What earns it a spot in NewYorkitecture.com is that it was a New Yorker who made it Divine in the first place.

This building began life as the Lorraine Apartments – abodes for well-heeled Philadelphians. After a mere six years it was sold and converted to the Lorraine Hotel, a role it filled for almost half a century.

Then along came Harlem’s Reverend Major Jealous Divine, better known as Father Divine, whose Universal Peace Mission Movement bought the hotel in 1948. Divine, a black man who married a white woman at a time when interracial marriage was unthinkable, promptly radicalized the hotel. He renamed it Divine Lorraine Hotel, made it the first integrated U.S. hotel, required men and women (even if married) to stay on separate floors, converted ballrooms to places of worship, and installed a low-cost restaurant for the poor.
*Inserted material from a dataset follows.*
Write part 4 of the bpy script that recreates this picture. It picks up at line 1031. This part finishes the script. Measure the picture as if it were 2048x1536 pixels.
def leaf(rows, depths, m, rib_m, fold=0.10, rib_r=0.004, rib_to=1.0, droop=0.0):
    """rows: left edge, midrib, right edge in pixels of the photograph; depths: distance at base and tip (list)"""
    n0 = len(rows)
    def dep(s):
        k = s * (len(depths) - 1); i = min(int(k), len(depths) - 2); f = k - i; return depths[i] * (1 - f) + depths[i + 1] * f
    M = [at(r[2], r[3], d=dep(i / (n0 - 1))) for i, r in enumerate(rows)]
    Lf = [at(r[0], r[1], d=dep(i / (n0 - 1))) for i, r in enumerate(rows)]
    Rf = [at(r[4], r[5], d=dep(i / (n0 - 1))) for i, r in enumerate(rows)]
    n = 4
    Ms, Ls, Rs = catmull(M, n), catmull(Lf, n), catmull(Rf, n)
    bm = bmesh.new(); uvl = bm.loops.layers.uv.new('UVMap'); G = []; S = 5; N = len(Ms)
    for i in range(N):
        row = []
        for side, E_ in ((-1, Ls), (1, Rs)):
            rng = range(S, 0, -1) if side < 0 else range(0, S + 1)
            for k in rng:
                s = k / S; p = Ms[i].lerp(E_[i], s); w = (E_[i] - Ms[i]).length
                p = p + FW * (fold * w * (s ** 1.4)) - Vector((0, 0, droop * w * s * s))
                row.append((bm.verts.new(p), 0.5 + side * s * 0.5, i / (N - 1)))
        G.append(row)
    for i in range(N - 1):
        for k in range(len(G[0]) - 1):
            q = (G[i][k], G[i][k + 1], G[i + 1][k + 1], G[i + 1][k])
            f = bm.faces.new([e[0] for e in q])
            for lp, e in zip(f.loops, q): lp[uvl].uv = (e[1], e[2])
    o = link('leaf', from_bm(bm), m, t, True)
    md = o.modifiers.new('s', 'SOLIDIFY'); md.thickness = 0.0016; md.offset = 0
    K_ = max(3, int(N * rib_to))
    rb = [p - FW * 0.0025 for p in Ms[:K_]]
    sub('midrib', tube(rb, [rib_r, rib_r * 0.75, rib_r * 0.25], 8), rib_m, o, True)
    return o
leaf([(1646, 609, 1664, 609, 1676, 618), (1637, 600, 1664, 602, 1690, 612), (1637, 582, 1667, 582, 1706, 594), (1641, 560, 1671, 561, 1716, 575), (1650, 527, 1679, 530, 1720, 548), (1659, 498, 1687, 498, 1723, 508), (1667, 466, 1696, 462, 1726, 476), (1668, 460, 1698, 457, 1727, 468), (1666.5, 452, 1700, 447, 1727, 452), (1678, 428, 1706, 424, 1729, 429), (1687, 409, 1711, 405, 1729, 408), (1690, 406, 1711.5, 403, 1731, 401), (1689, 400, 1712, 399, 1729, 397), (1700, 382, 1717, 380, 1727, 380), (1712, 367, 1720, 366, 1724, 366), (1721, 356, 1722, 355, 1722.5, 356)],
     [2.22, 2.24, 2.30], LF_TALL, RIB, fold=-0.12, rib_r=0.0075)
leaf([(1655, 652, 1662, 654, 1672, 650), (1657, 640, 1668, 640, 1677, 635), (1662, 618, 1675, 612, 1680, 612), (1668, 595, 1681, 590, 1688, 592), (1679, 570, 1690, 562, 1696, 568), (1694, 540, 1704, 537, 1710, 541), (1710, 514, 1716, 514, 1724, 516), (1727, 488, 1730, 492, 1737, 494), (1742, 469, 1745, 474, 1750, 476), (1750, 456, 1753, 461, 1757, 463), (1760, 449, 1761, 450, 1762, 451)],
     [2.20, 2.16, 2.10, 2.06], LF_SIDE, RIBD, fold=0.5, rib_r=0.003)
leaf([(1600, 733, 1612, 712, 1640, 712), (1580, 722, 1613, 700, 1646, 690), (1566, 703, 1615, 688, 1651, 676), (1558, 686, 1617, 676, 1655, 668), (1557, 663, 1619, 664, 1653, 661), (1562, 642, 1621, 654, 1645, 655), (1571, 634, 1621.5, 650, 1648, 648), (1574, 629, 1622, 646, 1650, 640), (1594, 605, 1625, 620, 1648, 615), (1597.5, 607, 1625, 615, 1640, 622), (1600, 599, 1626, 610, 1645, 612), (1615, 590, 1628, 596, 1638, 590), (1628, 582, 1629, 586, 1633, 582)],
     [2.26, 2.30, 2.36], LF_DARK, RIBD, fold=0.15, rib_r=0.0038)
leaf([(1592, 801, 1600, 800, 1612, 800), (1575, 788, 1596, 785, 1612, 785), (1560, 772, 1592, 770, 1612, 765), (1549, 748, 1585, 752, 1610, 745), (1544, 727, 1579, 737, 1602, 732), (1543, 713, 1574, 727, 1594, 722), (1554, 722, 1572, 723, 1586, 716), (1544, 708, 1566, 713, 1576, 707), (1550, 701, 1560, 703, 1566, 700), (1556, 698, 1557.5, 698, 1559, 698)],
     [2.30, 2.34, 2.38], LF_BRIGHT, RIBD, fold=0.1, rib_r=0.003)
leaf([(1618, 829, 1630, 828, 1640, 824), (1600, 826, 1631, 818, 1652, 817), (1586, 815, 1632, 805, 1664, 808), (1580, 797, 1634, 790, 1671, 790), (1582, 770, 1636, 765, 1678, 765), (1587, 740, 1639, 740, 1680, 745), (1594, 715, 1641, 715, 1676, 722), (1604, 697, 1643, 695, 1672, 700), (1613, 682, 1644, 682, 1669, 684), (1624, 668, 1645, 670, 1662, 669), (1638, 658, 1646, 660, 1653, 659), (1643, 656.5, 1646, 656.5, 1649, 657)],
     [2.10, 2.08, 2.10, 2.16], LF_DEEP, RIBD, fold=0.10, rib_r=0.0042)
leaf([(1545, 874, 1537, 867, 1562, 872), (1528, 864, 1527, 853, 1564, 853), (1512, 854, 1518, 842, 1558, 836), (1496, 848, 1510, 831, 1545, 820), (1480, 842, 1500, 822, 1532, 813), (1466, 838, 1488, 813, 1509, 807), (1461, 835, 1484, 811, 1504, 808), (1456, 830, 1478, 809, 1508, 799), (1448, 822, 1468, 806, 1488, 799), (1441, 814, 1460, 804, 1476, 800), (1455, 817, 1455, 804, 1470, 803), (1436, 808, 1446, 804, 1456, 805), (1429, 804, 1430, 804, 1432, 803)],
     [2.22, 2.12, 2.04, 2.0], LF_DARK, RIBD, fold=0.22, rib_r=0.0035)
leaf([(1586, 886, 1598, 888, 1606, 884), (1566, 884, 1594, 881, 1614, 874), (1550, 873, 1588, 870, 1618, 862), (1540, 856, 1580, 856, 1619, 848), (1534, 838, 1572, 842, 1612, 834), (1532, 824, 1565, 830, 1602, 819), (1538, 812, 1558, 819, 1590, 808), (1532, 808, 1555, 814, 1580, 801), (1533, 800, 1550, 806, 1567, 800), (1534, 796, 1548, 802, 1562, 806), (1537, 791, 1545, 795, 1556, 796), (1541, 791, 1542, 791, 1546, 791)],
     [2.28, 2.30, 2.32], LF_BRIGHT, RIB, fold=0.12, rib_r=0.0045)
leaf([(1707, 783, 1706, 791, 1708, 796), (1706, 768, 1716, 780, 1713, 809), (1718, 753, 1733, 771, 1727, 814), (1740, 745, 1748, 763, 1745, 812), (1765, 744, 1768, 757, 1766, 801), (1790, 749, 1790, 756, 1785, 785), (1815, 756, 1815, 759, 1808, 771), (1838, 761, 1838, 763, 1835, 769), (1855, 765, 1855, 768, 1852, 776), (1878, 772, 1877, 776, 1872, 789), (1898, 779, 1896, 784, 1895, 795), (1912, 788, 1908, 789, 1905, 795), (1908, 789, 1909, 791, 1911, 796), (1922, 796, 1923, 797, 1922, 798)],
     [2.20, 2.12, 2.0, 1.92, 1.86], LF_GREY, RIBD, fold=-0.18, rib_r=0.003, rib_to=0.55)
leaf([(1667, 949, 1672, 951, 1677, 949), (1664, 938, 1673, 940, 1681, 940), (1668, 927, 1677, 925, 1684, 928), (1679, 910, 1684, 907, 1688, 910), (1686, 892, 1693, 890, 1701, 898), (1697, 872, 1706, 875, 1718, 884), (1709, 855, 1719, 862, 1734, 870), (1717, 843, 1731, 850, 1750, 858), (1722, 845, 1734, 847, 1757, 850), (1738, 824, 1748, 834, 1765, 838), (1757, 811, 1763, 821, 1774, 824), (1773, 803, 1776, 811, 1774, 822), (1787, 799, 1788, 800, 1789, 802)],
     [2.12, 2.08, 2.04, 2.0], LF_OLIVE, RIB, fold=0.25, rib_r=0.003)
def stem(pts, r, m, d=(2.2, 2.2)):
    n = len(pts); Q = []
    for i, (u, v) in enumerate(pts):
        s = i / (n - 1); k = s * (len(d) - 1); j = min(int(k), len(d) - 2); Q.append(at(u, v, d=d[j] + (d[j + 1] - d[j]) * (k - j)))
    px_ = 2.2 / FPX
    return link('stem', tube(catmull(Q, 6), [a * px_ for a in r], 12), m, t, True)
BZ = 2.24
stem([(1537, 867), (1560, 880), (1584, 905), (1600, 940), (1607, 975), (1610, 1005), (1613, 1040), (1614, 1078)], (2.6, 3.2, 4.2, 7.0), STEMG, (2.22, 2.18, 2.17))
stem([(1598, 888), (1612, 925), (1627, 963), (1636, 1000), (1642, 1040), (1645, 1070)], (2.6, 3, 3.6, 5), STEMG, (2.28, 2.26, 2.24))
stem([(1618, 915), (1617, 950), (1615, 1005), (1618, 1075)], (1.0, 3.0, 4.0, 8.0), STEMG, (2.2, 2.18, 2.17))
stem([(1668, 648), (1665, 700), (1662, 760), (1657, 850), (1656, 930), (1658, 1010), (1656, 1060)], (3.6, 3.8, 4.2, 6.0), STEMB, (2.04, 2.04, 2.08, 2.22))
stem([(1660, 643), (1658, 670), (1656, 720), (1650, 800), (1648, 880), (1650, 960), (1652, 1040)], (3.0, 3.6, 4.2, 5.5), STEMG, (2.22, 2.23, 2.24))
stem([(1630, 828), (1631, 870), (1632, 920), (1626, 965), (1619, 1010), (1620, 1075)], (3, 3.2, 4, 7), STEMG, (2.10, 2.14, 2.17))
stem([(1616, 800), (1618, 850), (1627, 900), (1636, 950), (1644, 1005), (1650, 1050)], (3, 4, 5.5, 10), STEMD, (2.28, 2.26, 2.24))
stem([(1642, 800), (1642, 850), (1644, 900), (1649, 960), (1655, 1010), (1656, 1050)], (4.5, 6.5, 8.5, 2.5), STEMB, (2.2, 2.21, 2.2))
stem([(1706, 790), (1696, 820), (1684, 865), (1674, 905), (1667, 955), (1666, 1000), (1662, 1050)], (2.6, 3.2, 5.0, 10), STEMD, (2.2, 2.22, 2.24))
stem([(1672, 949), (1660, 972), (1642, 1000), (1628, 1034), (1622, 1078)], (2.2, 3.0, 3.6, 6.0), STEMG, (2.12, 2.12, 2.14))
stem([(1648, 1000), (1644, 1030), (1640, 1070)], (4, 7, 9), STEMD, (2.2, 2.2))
Though Father Divine died in 1965, his followers continued the hotel until 2000, when they sold it to developers. In 2006 the building was gutted for renovation, but the project was abandoned until fairly recently. Developer Eric Blumenfeld bought the property at auction in October 2012, with plans to revive it as apartments.

Divine Lorraine Hotel’s architect, Willis G. Hale, was born 1848 in Seneca Falls, N.Y. but moved to Philadelphia in the 1860s. His creations are known as wildly inventive – but few examples survive.